## What the exercise asks
Up to and including the line containing "COL = sc.collection", please reproduce the lines of the listing below, starting from the top.

## Data lines
—————
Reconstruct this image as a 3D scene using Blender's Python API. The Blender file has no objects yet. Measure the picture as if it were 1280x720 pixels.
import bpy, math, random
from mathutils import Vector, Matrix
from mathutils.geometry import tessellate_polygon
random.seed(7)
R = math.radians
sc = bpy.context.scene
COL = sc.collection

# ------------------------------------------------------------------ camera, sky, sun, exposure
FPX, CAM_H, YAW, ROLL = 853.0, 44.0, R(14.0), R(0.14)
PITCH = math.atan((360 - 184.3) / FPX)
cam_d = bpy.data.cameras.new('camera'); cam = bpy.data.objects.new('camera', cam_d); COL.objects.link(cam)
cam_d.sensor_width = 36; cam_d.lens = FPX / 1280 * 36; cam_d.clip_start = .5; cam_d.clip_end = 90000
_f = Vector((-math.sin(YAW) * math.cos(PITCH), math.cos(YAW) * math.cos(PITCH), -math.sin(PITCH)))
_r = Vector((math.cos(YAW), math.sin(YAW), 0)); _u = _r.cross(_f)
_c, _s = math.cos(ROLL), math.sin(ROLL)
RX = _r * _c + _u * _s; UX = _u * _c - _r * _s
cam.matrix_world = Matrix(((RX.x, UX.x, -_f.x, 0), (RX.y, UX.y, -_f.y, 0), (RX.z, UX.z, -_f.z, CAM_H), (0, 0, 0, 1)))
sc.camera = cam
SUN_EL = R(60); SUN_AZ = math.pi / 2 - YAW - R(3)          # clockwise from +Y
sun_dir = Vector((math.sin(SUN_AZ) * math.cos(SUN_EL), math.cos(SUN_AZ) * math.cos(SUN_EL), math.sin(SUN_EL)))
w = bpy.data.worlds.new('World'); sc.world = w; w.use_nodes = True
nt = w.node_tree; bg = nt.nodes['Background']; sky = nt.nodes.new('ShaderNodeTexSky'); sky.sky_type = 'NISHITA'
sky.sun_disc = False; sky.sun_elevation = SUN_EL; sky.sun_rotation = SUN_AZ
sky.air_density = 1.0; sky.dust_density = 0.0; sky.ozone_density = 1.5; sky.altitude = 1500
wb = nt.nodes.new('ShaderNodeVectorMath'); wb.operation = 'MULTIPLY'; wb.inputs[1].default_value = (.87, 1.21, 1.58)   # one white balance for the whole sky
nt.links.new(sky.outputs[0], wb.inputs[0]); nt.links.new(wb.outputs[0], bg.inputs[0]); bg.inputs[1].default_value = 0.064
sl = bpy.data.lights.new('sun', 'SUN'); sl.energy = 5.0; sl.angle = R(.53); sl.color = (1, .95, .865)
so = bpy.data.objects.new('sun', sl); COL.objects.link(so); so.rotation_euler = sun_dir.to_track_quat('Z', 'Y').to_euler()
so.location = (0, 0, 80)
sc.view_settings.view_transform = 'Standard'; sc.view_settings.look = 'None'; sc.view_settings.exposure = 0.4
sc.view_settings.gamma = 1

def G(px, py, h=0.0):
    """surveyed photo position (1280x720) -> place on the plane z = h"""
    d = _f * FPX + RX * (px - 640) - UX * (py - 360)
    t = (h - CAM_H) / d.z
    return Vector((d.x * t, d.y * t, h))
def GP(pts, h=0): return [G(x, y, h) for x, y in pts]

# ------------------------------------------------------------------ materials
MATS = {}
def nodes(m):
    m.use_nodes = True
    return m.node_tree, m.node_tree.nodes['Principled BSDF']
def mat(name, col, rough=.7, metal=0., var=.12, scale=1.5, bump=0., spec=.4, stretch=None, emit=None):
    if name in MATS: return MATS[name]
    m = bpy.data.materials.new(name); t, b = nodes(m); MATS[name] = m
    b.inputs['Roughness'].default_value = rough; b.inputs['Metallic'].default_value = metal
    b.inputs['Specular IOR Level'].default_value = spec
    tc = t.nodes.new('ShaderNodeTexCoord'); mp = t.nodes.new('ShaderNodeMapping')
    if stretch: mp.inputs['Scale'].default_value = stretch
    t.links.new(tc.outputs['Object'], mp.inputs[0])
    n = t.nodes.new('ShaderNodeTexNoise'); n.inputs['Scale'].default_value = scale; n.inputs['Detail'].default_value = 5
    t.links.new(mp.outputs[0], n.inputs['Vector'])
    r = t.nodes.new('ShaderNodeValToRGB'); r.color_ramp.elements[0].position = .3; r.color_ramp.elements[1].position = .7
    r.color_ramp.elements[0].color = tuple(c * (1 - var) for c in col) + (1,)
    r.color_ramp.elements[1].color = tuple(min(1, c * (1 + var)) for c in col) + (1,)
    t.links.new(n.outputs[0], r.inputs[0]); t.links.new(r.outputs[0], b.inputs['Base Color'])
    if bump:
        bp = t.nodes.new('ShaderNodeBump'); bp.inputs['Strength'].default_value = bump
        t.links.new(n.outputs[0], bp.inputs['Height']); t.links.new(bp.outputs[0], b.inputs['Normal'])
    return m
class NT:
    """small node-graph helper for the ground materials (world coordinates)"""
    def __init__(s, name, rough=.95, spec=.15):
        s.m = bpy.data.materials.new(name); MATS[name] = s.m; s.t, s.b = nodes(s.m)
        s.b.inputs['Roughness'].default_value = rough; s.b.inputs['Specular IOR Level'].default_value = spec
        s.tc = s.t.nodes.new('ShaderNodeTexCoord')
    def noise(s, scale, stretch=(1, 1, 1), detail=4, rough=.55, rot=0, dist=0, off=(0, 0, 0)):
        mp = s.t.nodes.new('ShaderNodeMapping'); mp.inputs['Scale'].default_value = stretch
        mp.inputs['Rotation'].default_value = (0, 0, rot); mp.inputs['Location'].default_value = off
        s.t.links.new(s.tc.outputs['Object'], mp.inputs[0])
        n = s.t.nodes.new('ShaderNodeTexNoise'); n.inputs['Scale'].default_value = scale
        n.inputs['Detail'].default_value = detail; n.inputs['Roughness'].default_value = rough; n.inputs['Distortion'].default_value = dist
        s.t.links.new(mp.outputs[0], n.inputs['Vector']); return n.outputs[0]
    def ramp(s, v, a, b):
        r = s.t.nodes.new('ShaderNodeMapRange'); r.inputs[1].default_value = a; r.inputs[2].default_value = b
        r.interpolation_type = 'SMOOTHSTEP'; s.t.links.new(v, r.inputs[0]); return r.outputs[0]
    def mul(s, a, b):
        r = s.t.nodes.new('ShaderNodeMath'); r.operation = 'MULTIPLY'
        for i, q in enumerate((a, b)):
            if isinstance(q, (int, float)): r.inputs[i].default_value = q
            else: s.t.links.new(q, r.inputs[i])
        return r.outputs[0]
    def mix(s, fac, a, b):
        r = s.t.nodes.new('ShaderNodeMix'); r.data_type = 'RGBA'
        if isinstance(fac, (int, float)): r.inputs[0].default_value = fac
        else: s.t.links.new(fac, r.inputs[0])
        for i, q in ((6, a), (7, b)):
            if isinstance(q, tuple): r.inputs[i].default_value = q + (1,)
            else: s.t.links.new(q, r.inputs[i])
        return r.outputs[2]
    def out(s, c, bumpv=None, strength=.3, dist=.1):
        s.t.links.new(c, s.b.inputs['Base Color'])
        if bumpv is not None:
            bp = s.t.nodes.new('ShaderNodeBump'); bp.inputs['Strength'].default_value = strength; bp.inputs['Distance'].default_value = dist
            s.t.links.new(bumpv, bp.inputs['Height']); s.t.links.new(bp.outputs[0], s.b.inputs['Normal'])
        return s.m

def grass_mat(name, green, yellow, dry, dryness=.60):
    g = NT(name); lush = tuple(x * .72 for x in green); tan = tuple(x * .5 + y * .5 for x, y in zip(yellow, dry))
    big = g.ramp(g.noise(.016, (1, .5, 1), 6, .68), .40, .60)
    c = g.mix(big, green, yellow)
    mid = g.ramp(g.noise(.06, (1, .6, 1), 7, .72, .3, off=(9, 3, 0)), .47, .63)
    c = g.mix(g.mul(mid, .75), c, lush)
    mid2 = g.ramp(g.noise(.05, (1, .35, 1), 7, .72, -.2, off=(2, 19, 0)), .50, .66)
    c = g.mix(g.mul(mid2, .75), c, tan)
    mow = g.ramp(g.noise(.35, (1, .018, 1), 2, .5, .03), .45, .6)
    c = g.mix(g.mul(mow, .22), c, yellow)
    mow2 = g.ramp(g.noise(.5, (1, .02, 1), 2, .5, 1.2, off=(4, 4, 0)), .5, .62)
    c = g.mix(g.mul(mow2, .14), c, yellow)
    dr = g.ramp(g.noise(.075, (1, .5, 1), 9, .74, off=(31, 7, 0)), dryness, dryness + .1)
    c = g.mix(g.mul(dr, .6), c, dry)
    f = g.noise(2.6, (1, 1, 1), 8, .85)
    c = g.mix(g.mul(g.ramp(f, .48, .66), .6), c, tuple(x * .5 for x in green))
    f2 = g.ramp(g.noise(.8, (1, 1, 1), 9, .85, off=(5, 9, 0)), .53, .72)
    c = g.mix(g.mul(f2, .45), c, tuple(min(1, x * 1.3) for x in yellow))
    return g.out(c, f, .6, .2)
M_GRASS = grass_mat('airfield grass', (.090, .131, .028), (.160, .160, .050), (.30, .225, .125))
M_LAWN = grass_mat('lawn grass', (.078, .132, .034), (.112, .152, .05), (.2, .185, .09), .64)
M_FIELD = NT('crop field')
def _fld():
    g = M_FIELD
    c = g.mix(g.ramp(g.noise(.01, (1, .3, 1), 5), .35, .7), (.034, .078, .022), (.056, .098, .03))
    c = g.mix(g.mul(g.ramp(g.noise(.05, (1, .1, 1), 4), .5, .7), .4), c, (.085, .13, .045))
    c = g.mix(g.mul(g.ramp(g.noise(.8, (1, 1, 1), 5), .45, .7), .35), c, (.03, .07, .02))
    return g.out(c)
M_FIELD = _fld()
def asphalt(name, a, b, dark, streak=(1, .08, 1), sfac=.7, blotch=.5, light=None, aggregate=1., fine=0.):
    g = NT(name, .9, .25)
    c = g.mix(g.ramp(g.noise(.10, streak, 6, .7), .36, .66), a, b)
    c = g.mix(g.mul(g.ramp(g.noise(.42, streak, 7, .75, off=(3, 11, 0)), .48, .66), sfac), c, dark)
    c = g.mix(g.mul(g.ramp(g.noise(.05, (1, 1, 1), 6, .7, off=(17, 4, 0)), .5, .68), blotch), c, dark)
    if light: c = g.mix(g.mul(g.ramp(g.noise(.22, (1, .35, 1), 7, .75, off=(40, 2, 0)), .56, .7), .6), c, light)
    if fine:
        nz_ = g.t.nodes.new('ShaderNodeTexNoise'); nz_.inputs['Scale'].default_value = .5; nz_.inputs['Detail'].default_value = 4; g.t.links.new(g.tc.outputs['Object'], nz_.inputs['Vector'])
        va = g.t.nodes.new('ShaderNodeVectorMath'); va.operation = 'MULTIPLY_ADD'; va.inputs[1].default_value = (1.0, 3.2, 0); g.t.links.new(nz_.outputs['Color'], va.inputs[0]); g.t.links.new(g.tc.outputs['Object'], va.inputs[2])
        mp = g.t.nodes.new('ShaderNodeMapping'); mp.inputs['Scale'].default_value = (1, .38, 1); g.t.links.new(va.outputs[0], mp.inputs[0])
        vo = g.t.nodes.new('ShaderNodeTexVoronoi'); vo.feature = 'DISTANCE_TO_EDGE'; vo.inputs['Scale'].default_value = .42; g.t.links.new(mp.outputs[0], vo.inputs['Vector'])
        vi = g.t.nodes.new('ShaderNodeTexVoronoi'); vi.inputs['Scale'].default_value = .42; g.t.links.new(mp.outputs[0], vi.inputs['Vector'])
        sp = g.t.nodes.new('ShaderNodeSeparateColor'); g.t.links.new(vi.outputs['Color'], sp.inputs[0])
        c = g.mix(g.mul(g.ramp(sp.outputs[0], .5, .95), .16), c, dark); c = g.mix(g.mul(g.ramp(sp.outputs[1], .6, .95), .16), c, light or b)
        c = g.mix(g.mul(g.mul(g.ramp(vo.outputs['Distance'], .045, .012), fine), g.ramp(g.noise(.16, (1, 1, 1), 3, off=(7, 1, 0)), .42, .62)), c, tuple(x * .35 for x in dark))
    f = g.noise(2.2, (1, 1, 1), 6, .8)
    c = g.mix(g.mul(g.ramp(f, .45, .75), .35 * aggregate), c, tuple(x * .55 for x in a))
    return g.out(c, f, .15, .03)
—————
## Result for this exercise
Reconstruct this image as a 3D scene using Blender's Python API. The Blender file has no objects yet. Measure the picture as if it were 1280x720 pixels.
import bpy, math, random
from mathutils import Vector, Matrix
from mathutils.geometry import tessellate_polygon
random.seed(7)
R = math.radians
sc = bpy.context.scene
COL = sc.collection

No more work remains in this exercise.